Friday, April 16, 2010

Long Running True Prosecution to End in Italy?

There is an odd story on the SAFECORNER blog:

It states,

Thursday, April 15, 2010

Charges against True and Hecht to be dropped

Sources close to the case have confirmed that Marion True's and Bob Hecht's conspiracy trial in Rome will not end by October 2010. At that time, further prosecution will be barred by a statute of limitations; the case will be dismissed and charges dropped.

As an American lawyer, I find it quite strange that the statute of limitations can run AFTER a case is filed. In contrast, in the U.S. the limitations period typically runs UNTIL a case is filed. See

Some months ago, I supported the call of a prominent Italian-American Magazine that True be freed.

In any event, at that time, I also suggested that a resolution may be engineered to coincide with the State Department's consideration of a renewal of the current MOU with Italy. If the SAFECORNER blog is to believed, my prediction about True would seem to have come true already.


Anonymous said...

I noticed that too when I read the article. In New Mexico, we have requirements that criminal cases go to trial within a certain amount of time, and limited extensions can be granted. These are statutes meant to enforce the right to a speedy trial. I am guessing that they don't mean statute of limitations on the charging of a crime (which is typically how the term would be used in the U.S.), but instead a statute restricting how long a case can be pending before trial. I know nothing about Italian law but that's my guess.

Cultural Property Observer said...

Thanks Kimberly, but that does not fit exactly either. Here, a trial started a long, long time ago, but there has been no verdict. Perhaps, Italy has something akin to a statute of limitations based on when a verdict is rendered. I have to admit Italian law is a mystery to me. I wonder if there are any Italian lawyers out there who can explain further.

One does wonder, however, about all the time, effort, money (and heartache for the defendants) that has already been expended along the way. One would think the Italian prosecutor was capable of speeding it up if he wanted, and the the public interest would be to have a decision on the merits. .

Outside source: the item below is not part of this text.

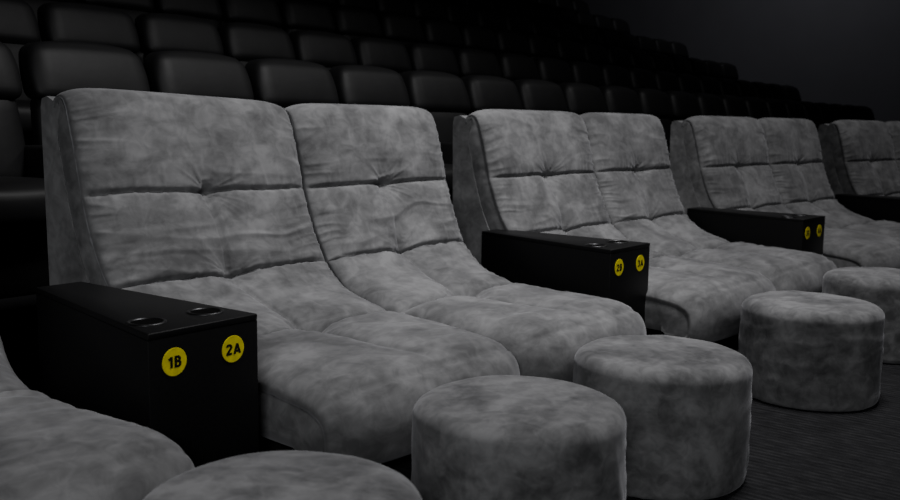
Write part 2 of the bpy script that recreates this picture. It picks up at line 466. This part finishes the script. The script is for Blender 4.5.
# ---------------------------------------------------------------- setting
def struct(o): o['kind']='structure'; return o
struct(box('floor',(-5,-6,-.1),(19.5,13.6,0),M_CARP,0,smooth=False))
for k,(yr,zb,xe_) in enumerate(rows):
    yf=yr-.86; yn=(rows[k+1][0]-.86) if k<6 else 13.6
    struct(box('floor_tier',(-5,yf,0.001),(xe_,yn,zb),M_TIER,0,smooth=False))
struct(box('wall_right',(19.5,-6,0),(19.7,13.6,7.5),M_WALL,0,smooth=False))
struct(box('wall_back',(-5,13.6,0),(19.7,13.8,7.5),M_WALL,0,smooth=False))
struct(box('wall_left',(-5.2,-6,0),(-5,13.6,7.5),M_WALL,0,smooth=False))
struct(box('wall_front',(-5,-6.2,0),(19.7,-6,7.5),M_WALL,0,smooth=False))
struct(box('ceiling',(-5.2,-6.2,7.5),(19.7,13.8,7.6),M_CEIL,0,smooth=False))

# ---------------------------------------------------------------- lights
def area(name,loc,target,size,energy,col=(1,1,1),sy=None,spread=180):
    l=D.lights.new(name,'AREA'); l.energy=energy; l.size=size; l.color=col; l.spread=math.radians(spread)
    if sy: l.shape='RECTANGLE'; l.size_y=sy
    o=D.objects.new(name,l); o.location=loc; COL.objects.link(o)
    d=Vector(target)-Vector(loc); o.rotation_euler=d.to_track_quat('-Z','Y').to_euler(); return o
area('ceiling_light',(3.6,1.2,5.0),(3.5,2.6,.5),1.0,76,(1,.99,.99),None,100)
area('ceiling_light',(8,1.2,5.4),(7.5,2.4,.4),1.4,56,(1,.99,.99),None,150)
area('left_fill',(-2.8,-1.6,3.0),(3,3.0,1.0),1.8,25,(.98,.99,1),None,75)  # unseen fill added at front left to lighten seat faces and side panels
area('wall_fill',(15.5,5,6.8),(19.5,7,4.2),2.0,66,(.95,.95,1),None,120)  # soft spot added to lift the right wall, not a modelled fixture
w=D.worlds.new('w'); scene.world=w; w.use_nodes=True
w.node_tree.nodes['Background'].inputs[0].default_value=(.02,.02,.022,1); w.node_tree.nodes['Background'].inputs[1].default_value=.3

# ---------------------------------------------------------------- camera
yaw,pi_,ro=.9000,-.1333,.0144
F=Vector((math.sin(yaw)*math.cos(pi_),math.cos(yaw)*math.cos(pi_),math.sin(pi_)))
Rt=Vector((math.cos(yaw),-math.sin(yaw),0)); U=Rt.cross(F)
R2=Rt*math.cos(ro)+U*math.sin(ro); U2=U*math.cos(ro)-Rt*math.sin(ro)
cam=D.cameras.new('camera'); cam.sensor_width=36; cam.lens=945/900*36; cam.clip_start=.05
co=D.objects.new('camera',cam); COL.objects.link(co)
m=Matrix((R2,U2,-F)).transposed().to_4x4(); m.translation=Vector((0,0,1.056)); co.matrix_world=m
cam.dof.use_dof=True; cam.dof.focus_distance=3.2; cam.dof.aperture_fstop=4.0
scene.camera=co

Are there other factors at work? As I mentioned, assuming this story is accurate, any dismissal will be timed so there is a resolution before the Italian MOU must be renewed in Jan. 2011. Perhaps, that is really what this is all about after all.

Best regards,

Peter Tompa

John Muccigrosso said...

Google is your friend:

And remember that True still faces criminal charges:

This article rather clearly explains that part of the motivation for dropping the suit is the Getty's restitution of 40 items to Italy:

``We're withdrawing the civil suits for those 40 works,'' Rutelli told reporters at his office in Rome, where he displayed slides of the statues, pots and frescoes the Getty will ship at its own expense from Los Angeles. At least 22 of those objects were included in True's indictment of April 1, 2005.

Cultural Property Observer said...

John- Thanks for your find on Italian law. It now makes sense.

As to the other, are you mixing apples and oranges. As I read the SAFE story, this related to the criminal prosecution being dropped for failure to finish in time under the Italian Statute of Limitations and not the civil claims. Am I missing something?

Peter Tompa

John Muccigrosso said...


You've now read what I've read.

The SAFE story is much less detailed than Bloomberg. (And I'd have that you would find the latter a more trsutworthy source anyway.)